EXERCISE GOAL
The listing below should be printed exactly, every line of it. Skip the pictures.

--------------------

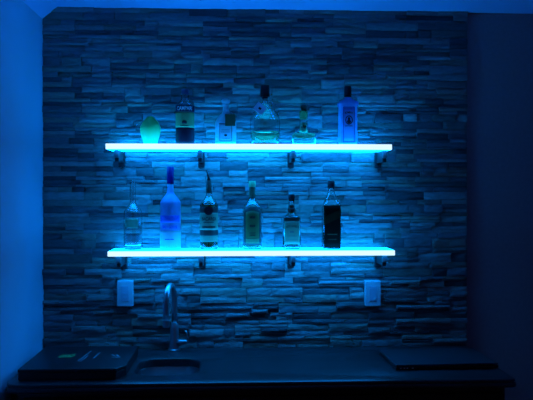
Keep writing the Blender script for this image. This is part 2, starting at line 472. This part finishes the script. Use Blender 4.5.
sharp(link('spray_head', bm, M['chrome'], fa))
bm = bmesh.new(); tube(bm, [(.012, -.004, .036), (.030, -.006, .036), (.048, -.008, .038), (.060, -.010, .041)], [.014, .0135, .012, .008], 20)
lv = link('lever_hub', bm, M['chrome'], fa, True)
bm = bmesh.new(); tube(bm, [(.056, -.010, .040), (.062, -.012, .055), (.058, -.012, .075), (.052, -.012, .088)], [.004, .0032, .003, .0042], 12)
link('lever', bm, M['chrome'], lv, True)

# ------------------------------------------------------------------ black box on the left, laptop on the right
q = P(17.5, 370.0, Z=ZK + .040); q2 = P(113, 371.0, Z=ZK + .040); qb = P(45, 347, Z=ZK + .04)
X0, X1, Y0, Y1 = q.x, P(120, 375, Z=ZK + .04).x, q.y + .004, min(qb.y, -.12)
pc = thing('storage_case', 'large flat black case with faint green and pale print lying beside the sink', 'case', ((X0 + X1) / 2, (Y0 + Y1) / 2, ZK + .0005))
hw, hd = (X1 - X0) / 2, (Y1 - Y0) / 2
def slab(hw, hd, z0, z1, ch, bev=.002):
    bm = bmesh.new(); P2 = [(-hw, -hd), (hw - ch * .55, -hd), (hw, -hd + ch), (hw, hd), (-hw, hd)]
    lo = [bm.verts.new((x, y, z0)) for x, y in P2]; hi = [bm.verts.new((x, y, z1)) for x, y in P2]
    bm.faces.new(lo[::-1]); bm.faces.new(hi)
    for i in range(5): bm.faces.new((lo[i], lo[(i + 1) % 5], hi[(i + 1) % 5], hi[i]))
    bmesh.ops.bevel(bm, geom=bm.edges[:], offset=bev, segments=2, profile=.5, affect='EDGES'); return bm
link('base', slab(hw, hd, 0, .027, .055), M['blackcase'], pc)
link('lid', slab(hw + .001, hd + .001, .0285, .040, .055), M['blackcase'], pc)
zt = .0402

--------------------

OUTPUT FOR THIS EXERCISE
Keep writing the Blender script for this image. This is part 2, starting at line 472. This part finishes the script. Use Blender 4.5.
sharp(link('spray_head', bm, M['chrome'], fa))
bm = bmesh.new(); tube(bm, [(.012, -.004, .036), (.030, -.006, .036), (.048, -.008, .038), (.060, -.010, .041)], [.014, .0135, .012, .008], 20)
lv = link('lever_hub', bm, M['chrome'], fa, True)
bm = bmesh.new(); tube(bm, [(.056, -.010, .040), (.062, -.012, .055), (.058, -.012, .075), (.052, -.012, .088)], [.004, .0032, .003, .0042], 12)
link('lever', bm, M['chrome'], lv, True)

# ------------------------------------------------------------------ black box on the left, laptop on the right
q = P(17.5, 370.0, Z=ZK + .040); q2 = P(113, 371.0, Z=ZK + .040); qb = P(45, 347, Z=ZK + .04)
X0, X1, Y0, Y1 = q.x, P(120, 375, Z=ZK + .04).x, q.y + .004, min(qb.y, -.12)
pc = thing('storage_case', 'large flat black case with faint green and pale print lying beside the sink', 'case', ((X0 + X1) / 2, (Y0 + Y1) / 2, ZK + .0005))
hw, hd = (X1 - X0) / 2, (Y1 - Y0) / 2
def slab(hw, hd, z0, z1, ch, bev=.002):
    bm = bmesh.new(); P2 = [(-hw, -hd), (hw - ch * .55, -hd), (hw, -hd + ch), (hw, hd), (-hw, hd)]
    lo = [bm.verts.new((x, y, z0)) for x, y in P2]; hi = [bm.verts.new((x, y, z1)) for x, y in P2]
    bm.faces.new(lo[::-1]); bm.faces.new(hi)
    for i in range(5): bm.faces.new((lo[i], lo[(i + 1) % 5], hi[(i + 1) % 5], hi[i]))
    bmesh.ops.bevel(bm, geom=bm.edges[:], offset=bev, segments=2, profile=.5, affect='EDGES'); return bm
link('base', slab(hw, hd, 0, .027, .055), M['blackcase'], pc)
link('lid', slab(hw + .001, hd + .001, .0285, .040, .055), M['blackcase'], pc)
zt = .0402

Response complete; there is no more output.